In Zhangjia Village, Luozhen Town, households began disposing of the silt deposited in the houses and drying furniture and clothes in the sun. Relief workers, in camouflage uniforms, remained behind to help clean away the damage and the garbage. The village’s cement road, about 1,000 meters long and four meters wide, was quickly cleared of obstructions. The fields began to take on their original appearance, crisscrossed by footpaths. But the seedlings of cereal crops were suffocated in a thick brown sludge.
In Luozhen Town, because the villages are located at different altitudes, residents were allowed to return home at different times. But, since the water level had dropped to lower than one meter, many who could not wait simply rolled up their trousers and waded through the waters to get back to their ordinary life.
It proved difficult. The damage caused by the flood was devastating. Business establishments, including electrical appliance shops, supermarkets, and restaurants, had all been soaked in water for several days.

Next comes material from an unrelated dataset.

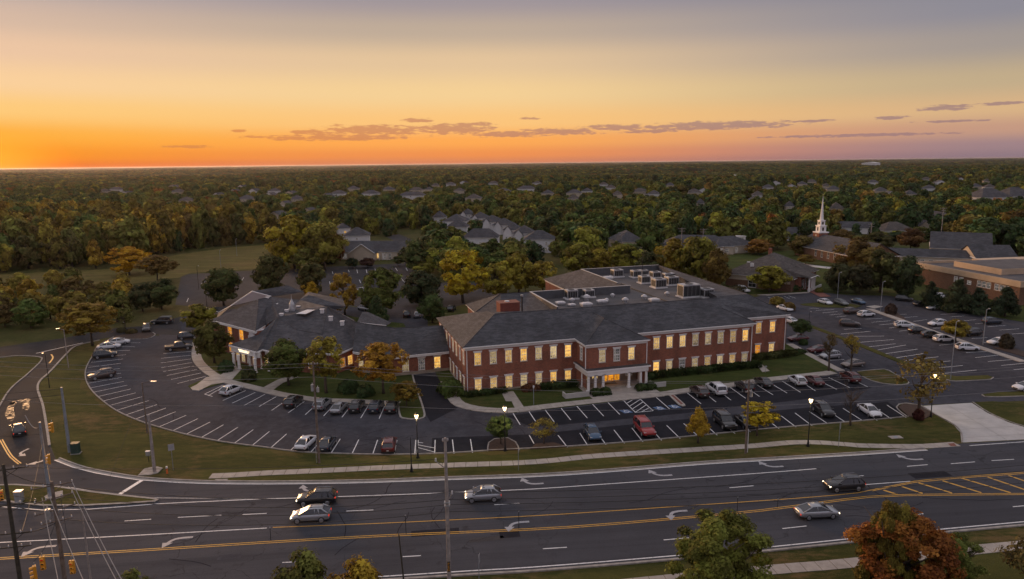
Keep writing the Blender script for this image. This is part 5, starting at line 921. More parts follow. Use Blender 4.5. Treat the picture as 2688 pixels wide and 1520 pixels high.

According to one furnishings shop owner, her loss totaled 10,000 yuan, equivalent to half a year’s turnover. Very few villagers had property insurance. Nonetheless, they displayed remarkable optimism. “Life should move on. As long as we’re doing well, money can be earned back sooner or later,” one resident said.
Around noon, kitchen smoke swirled from the chimneys, carrying with it the fragrance of cooking. Life began to approach something normal once more.
For those who chose to stay when the flood hit, it was a dangerous undertaking, since waters could swell at any time. House foundations were likely not solid enough to resist the water for very long; food and drinking supplies provided by the government were far from sufficient; and there was the threat of being bitten by poisonous snakes which had sought sanctuary on house roofs and in trees. Despite these dangers, some residents chose to remain with their homes, ignoring the pleas of relief workers. “All we could do was try our best to make sure they were supplied with water and food,” one relief worker said.
The incident reveals Chinese people’s sentimental attachment to their homes and their land. The German thinker Count Hermann Keyserling once wrote a century ago in his book The Travel Diary of a Philosopher, “There is no other peasantry in the world which gives such an impression of absolute genuineness and of belonging so much to the soil.” Even floodwaters can’t change that.